I may be able to set my sights on any job that strikes my fancy, but I can’t be taken seriously in most professional spaces, and I often have to push back extremely hard on men who believe, simply by the grace of their gender, that they are more learned than I am, no matter the subject or situation. When confronted on their mansplaining, most men seem taken aback, because they don’t even notice themselves doing it. Yet it happens ALL. THE. TIME.
And those are just a small sampling of the many complications of being a woman in this country.
When you add being black on top of that, all of the aforementioned difficulties magnify, and the discrimination becomes labyrinthine in its complexity.
After an incident, I often find myself wondering: was this because I’m black? Or because I’m a woman? Or both?
But there are no clear answers, only the dark, ugly feeling of being targeted, humiliated, overlooked, or attacked.
Discrimination exists as a claustrophobic maze for those of us that call more than one marginalized group home, and the uncertainty inherent in its twists and turns often makes it impossible to find our footing. You flounder, you double back, you forge ahead, hoping for something better around the next corner. An exit, though you don’t ever expect to find one.
I live in a country that once owned people who looked like me, and also a country in which people of my gender we never expected to contribute to society in any meaningful way. Women were to bear children and look pretty. Black women were to bear children and toil until they died. And though we’re no longer seen as property or lesser than men in the eyes of the law, we’re still nurtured by a society that views us as fundamentally weaker than men, both mentally and physically. Our bodies are still the subject of a dogged legislative agenda that won’t stop until it completely strips away control over our own reproductive destiny. Our bodies are still seen as existing almost exclusively for male enjoyment.
It would never occur to me to tell a man minding his own business in a public space that he should smile, that he’s good looking, or that I’d be interested in dating and/or sleeping with him. These are all things I’ve heard from complete strangers, and not just once. Not even just a dozen times.
It would also never occur to me to interrupt a man who was a subject matter expert because I assumed I knew more than he did, though I was not a subject matter expert, nor was I invited to speak on the topic. Yet this is also something that happens to women with annoying regularity. Even when we are speaking about our unique experiences as women in the world, men will often dive headfirst into the fray to talk over us, muscling their way into a conversation that shouldn’t even feature them.
Again, these are just small things, but if you add enough of them together, they become weights heavy enough to hamper our upward mobility and obliterate our spirits.
So, yes, let’s celebrate 2018 as the Year of the Woman.
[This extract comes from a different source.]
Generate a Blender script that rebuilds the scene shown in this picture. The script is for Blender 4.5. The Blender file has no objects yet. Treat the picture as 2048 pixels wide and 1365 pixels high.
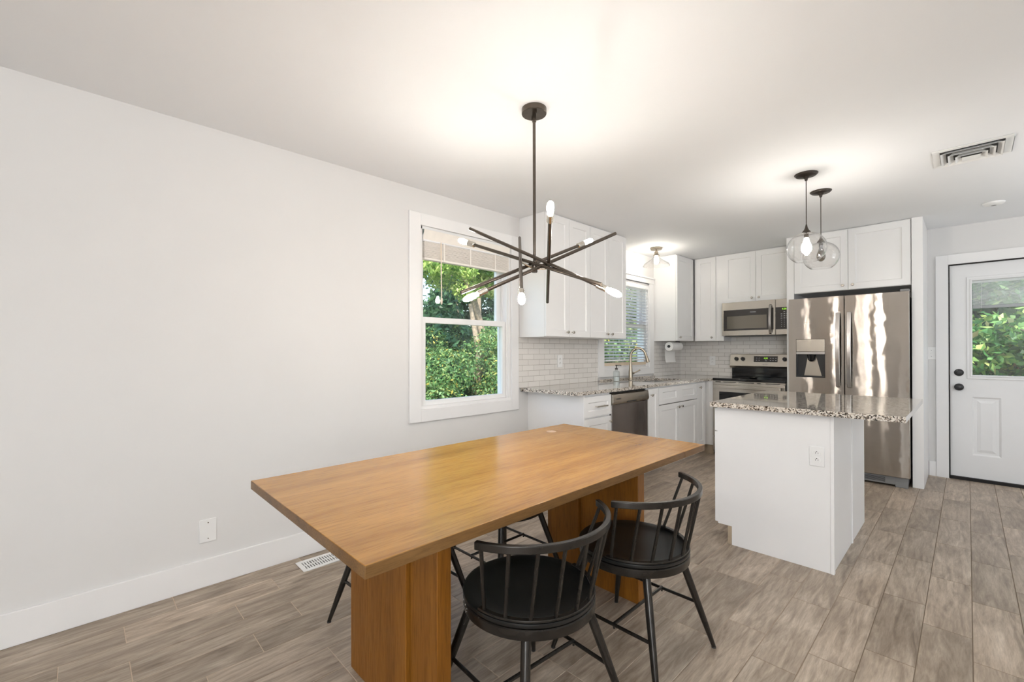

But let’s not forget that there have been thousands of years celebrating men, their achievements, and their exclusive centuries’ old dominion over the world and all the women in it.
We women can’t be content with a single year that only sees our total representation in Congress reach 25% while we make up more than 50% of the population. We have to keep pushing until the many layers of glass ceilings shatter, and we can breathe the fresh air and feel the full strength of the sun on our faces.
The thought of a world in which the full range of possibility and promise isn’t limited on the basis of sex, race, disability, who you love, or how you self identify is what keeps me going every day, despite the constant backsliding, the defeats, the frustrations, and the heartache.
As always, women of color, disabled women, women identifying as LGBTQ have a harder path, one we’ve often had to walk alone as our more privileged sisters moved quickly along the path ahead of us, leaving us behind. But none of us will truly be free until we all are, meaning we’ll have to wait for that last woman to make her way across the finish line before we can consider the battle won.